Now, after merging with Wyeth, Pfizer has announced it will close its facility in New London, shutter the building, and take 1,400 jobs elsewhere. The Fort Trumbull area where the pink house stood? There is very little to show for all the effort other than weeds and scattered demolition rubble.
It is reported by the Institute for Justice that 43 states have now reformed their eminent domain law to limit its use for economic gain.
Walton County v. Stop the Beach Front Re-nourishment, Inc.
998 So.2d 1102 (Florida 2008)
Supreme Court to Decide Whether a State Court’s Decision to Change Property Rights Law Constitutes a Taking
In Walton County v. Stop the Beach Front Re-nourishment, Inc., 998 So.2d 1102 (Florida 2008), the Florida Supreme Court ruled that a state statute prohibiting beach re-nourishment without a permit was not a taking of beachfront property. The Florida court claimed to be correcting errors in prior decisions, discovering that private property is subject to a public trust. The U.S. Supreme Court found that the state’s Beach Ensure Preservation Act properly seeks a careful balance between the interests of the public and the interests of the private land owners, and effectuates the state’s constitutional duty to protect Florida’s beaches. Two justices dissented, one arguing that the act could be saved only by payment of just compensation. The other dissenting justice argued that the majority had “butchered” Florida law, manipulated the question to be answered, and based its opinion upon “infirm, tortured logic and the rescission of existing precedent under a hollow claim,” and “simply erased well-established Florida law without proper analysis.”
This is interesting reading.
Following the Walton County decision, the case of Stop the Beach Front Re-nourishment, Inc. v. Florida Dept’s. of Environmental Protection, No. 08-11 (Cert. Granted, June 15, 2009) was filed to seek a determination that the decision of the Florida court constitutes a judicial taking. The U.S. Supreme Court granted certiorari on June 15, 2009. Numerous amicus curiae briefs have been filed.

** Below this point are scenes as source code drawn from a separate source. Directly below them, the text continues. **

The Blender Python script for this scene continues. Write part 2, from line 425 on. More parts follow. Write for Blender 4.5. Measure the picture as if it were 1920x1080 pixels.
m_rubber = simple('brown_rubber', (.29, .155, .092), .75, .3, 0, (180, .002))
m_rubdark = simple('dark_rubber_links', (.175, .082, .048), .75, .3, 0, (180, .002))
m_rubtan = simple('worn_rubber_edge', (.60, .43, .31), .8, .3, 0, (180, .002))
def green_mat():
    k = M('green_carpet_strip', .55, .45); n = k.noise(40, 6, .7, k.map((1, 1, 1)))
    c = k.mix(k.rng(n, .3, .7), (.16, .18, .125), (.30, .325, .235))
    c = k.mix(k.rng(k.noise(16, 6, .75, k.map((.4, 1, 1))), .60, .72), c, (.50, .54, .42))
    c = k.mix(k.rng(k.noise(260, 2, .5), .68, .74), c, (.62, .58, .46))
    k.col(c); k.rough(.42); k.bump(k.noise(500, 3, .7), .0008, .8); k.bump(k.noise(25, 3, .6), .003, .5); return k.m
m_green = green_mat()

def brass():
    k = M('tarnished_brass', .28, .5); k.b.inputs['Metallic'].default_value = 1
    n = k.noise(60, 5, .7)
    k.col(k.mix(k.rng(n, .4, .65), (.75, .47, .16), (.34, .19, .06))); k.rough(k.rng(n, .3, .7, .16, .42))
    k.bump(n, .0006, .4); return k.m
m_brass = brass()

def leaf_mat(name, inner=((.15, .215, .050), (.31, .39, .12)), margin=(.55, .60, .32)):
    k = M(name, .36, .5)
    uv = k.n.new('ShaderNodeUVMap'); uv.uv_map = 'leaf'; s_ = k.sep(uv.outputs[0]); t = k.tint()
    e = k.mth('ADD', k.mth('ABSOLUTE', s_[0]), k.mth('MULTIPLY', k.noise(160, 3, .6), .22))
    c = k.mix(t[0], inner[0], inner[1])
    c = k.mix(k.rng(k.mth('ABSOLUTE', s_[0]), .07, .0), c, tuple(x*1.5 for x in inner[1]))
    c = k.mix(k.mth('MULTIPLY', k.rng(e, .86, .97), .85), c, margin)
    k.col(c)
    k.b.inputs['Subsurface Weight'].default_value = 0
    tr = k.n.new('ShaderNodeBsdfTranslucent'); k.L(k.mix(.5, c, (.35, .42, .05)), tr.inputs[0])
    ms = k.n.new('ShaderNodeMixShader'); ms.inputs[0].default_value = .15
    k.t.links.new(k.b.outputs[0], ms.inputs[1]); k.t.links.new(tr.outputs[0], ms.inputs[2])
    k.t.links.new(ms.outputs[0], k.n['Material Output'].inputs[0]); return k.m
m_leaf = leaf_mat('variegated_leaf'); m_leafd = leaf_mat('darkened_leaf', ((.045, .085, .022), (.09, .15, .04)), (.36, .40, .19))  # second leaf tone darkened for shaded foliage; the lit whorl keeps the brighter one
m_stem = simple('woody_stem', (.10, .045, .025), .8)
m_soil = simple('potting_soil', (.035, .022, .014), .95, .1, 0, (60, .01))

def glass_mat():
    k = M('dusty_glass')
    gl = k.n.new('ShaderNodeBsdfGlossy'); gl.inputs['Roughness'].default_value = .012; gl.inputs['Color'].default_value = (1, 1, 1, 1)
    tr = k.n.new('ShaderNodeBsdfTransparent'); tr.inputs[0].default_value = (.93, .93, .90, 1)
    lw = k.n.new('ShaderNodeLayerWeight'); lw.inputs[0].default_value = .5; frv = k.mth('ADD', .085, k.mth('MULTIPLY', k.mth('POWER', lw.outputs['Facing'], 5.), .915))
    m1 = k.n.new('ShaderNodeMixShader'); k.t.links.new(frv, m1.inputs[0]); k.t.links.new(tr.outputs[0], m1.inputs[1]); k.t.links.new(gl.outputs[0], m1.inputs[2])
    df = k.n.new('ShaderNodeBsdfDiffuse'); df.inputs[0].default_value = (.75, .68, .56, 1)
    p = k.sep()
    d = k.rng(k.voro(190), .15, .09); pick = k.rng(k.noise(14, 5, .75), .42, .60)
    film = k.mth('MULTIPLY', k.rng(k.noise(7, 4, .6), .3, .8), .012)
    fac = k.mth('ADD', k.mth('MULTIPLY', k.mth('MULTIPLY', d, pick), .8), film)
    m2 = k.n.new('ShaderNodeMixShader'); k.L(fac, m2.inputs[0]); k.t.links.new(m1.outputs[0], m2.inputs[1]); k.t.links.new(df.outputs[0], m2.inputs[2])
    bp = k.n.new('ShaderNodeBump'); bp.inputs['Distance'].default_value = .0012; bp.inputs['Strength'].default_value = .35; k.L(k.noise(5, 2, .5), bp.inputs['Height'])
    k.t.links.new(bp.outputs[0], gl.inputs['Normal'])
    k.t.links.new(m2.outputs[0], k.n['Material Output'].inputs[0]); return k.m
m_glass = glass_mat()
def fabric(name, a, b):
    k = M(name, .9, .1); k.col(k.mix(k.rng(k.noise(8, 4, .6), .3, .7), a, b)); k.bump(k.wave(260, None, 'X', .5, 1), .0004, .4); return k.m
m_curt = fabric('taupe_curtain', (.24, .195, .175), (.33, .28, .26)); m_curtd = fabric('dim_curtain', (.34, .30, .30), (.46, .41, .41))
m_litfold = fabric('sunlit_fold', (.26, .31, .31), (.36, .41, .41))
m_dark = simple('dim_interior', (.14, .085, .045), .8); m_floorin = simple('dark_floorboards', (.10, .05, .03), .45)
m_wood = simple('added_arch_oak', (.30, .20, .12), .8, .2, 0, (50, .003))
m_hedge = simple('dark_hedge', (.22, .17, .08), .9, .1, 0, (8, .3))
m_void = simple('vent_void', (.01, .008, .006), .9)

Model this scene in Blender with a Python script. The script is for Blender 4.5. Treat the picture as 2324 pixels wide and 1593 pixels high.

Village Apologizes for Violating Property Owner’s Constitutional Rights
The village of Port Chester, New York, has issued a formal apology to a local businessman, after engaging in a nine-year eminent domain battle in which the owner had claimed the village took his property to make way for a private development project. As part of a settlement, the village announced that it “sincerely apologizes . . . and regrets the hardship it has caused.”